Dans leur lobbying auprès des autorités européennes, les opérateurs télécoms peuvent compter sur un soutien de choix. L'ex-Premier ministre italien, Enrico Letta, a récemment rédigé un rapport sur le marché intérieur européen. Dans un entretien au journal Le Monde, il a déploré le mois dernier « la fragmentation » du marché des télécoms. « Un opérateur télécom chinois a, en moyenne, 467 millions de clients, un américain en compte 107 millions et un européen... 5 millions !, a-t-il fustigé. On dénombre en Europe plus de 100 opérateurs télécoms, on a divisé le marché en vingt-sept, c'est un désastre industriel. » A l'en croire, « les règles en matière de concurrence doivent évoluer ». « L'antitrust européen ne doit plus se prononcer en fonction de l'état de la concurrence dans un seul pays de l'UE, mais à l'échelle du continent », préconise-t-il.
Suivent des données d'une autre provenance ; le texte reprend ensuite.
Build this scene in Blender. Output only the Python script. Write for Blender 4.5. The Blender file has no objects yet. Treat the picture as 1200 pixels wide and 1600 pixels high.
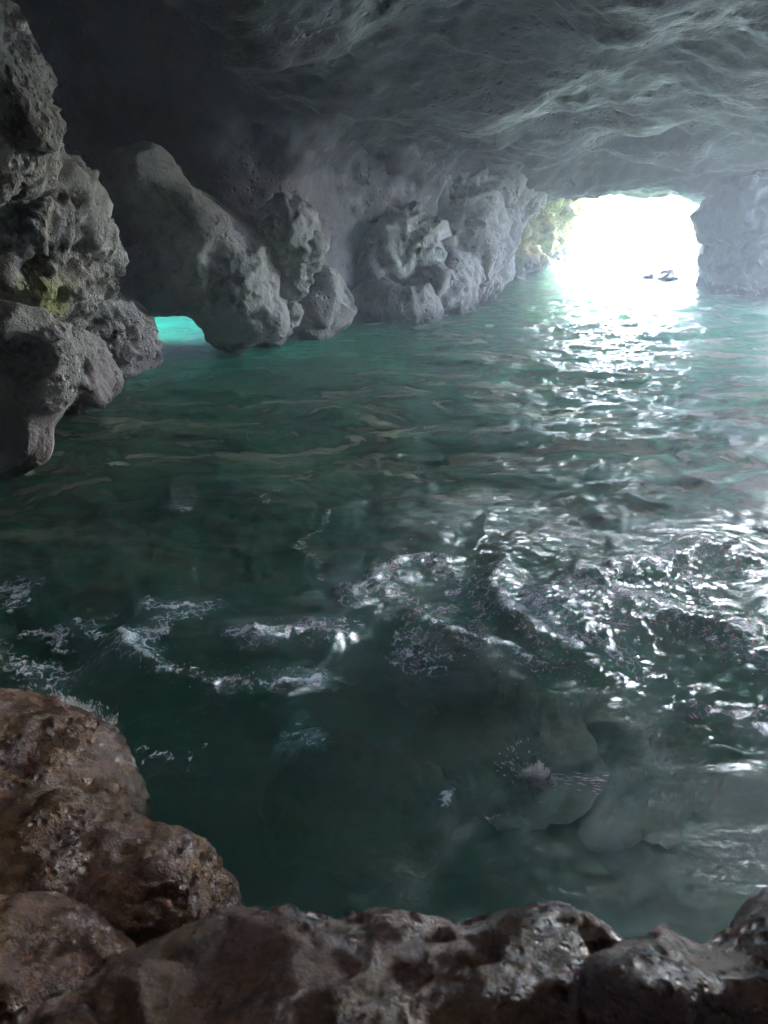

Ces critiques, la Commission européenne les entend. Mais que propose-t-elle ? Dans son livre blanc, elle considère qu'une « consolidation transfrontalière ou différentes formes de coopération en amont pourraient permettre aux opérateurs d'acquérir une taille suffisante » pour investir davantage dans les réseaux. La commission répète sa volonté d'accoucher d'un « marché unique » des télécoms - aujourd'hui inexistant puisque les 27 pays membres disposent chacun de leurs propres instances de régulation. De nombreux observateurs estiment, au passage, que cette ambition relève de l'utopie. Ils arguent notamment que jamais les Etats n'abandonneront leurs prérogatives pour attribuer les fréquences mobiles, qui leur rapportent des milliards d'euros.
Bruxelles loue les « bénéfices » des prix bas
Mais ce qui chagrine les opérateurs, c'est que la Commission européenne semble rester farouchement opposée à toute initiative pour réduire la concurrence dans les pays membres. C'est, du moins, ce qui transparaît dans son livre blanc. Dans ce document, elle souligne, par exemple, son attachement à « la préservation de la concurrence en aval » dans les différents marchés. Un peu plus loin, elle vante les « avantages considérables » , pour les consommateurs, de bénéficier de « prix bas » pour l'Internet fixe ou la téléphonie mobile.
En France, la présidente de l'Arcep, le régulateur des télécoms, ne cache pas ses réserves concernant un changement de la réglementation européenne pour le secteur. La semaine dernière, Laure de La Raudière, la présidente de l'autorité, a rappelé que « la régulation actuelle n'empêche pas les opérateurs d'être dans plusieurs pays européens ». Elle a notamment cité Orange, qui est présent en Belgique, en Espagne, au Luxembourg, en Pologne en Roumanie et en Slovaquie. Ou encore Xavier Niel et Iliad (Free), qui ont étendu leurs activités en Italie, en Pologne, et plus récemment en Suède. Quant à Patrick Drahi et son groupe Altice (SFR), ils opèrent également au Portugal.
L'Arcep ne croit pas à « un cadre purement européen »
Sans doute aussi soucieuse de préserver les pouvoirs de l'Arcep, Laure de La Raudière rappelle que, dans les télécoms, « les problématiques sont très différentes selon les pays ». Ce qui justifie, selon elle, que « les régulations soient très, très différentes ». Voilà pourquoi elle « ne croît pas beaucoup » à l'émergence d'« un cadre purement européen qui s'impose à tout le monde ». La position de la prochaine Commission européenne est, quoi qu'il en soit, très attendue.